Quando saímos do parque dos Budas, este não do Berardo, uma colina que leva a um plano mais elevado mesmo à nossa frente convida-me. Temos meia hora, quarenta minutos a matar até que a carrinha saia. Decido fazer-me ao caminho. O Zé Luís partilha da ideia. Mais ninguém do grupo quer vir. Olhando para a inclinação, talvez já imaginem uma fogueira nos seus pulmões ou falta de tempo para ir e voltar. O que é um bocadinho exagerado, a distância não é assim tanta. Depois de várias demandas e discussões com um grupo de uigures que guardam camelos, e um portão que nos dá acesso à subida - queriam cobrar-nos dinheiro por algo que nem é bem seu, que apenas usam para levar visitantes nos seus bichos, para se sentirem beduínos durante uma hora - subimos. A areia dificulta a passada e opto por ir de lado, passo a passo, aproveitando os sulcos deixados pelos camelos.

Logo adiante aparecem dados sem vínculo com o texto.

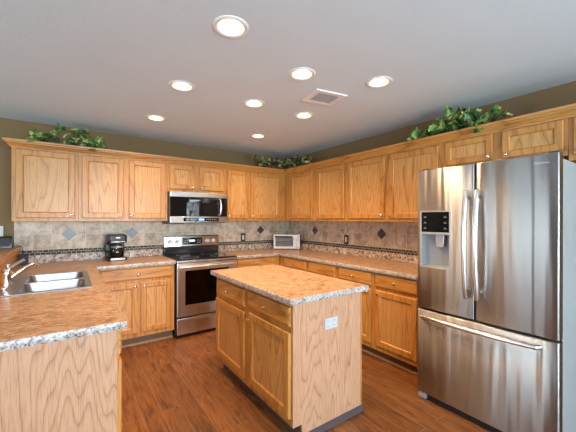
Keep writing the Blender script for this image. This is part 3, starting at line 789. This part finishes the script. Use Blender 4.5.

Ajuda um bocadinho, mas não muito. Tenho de meter um ritmo alto para dar a mim mesmo todo o tempo possível para fotografar alguns montes que vejo pouco acima de mim. Quando chego, recupero o fôlego durante alguns segundos. Estou rodeado de vermelho, sangue petrificado no tempo em todos os seus salpicos e tonalidades. Este planalto rodeado de elevações é tão fotogénico que me basta apontar a máquina e clicar. O costume em belas paisagens, qualquer um é fotógrafo. No tempo que tenho ainda antes de descer a correr, regresso à sensação de desligar do mundo. Não estou efectivamente sozinho, mas é como se estivesse. Cheguei a um ponto na minha sanidade mental onde eu e a máquina conseguimos criar uma bolha bem fechada que não permite distracções, pensamentos negros, pessoas, tudo o mais. É um outro tipo de gruta onde traço representações dentro de uma câmara. Só eu posso danificá-las com distracções e tento não fazê-lo. Quem pode vandalizá-las está aqui, e quem pode precipitar a vandalização está longe. Enquanto ambas não se juntarem, estou seguro. Estou, à falta de melhor palavra, zen.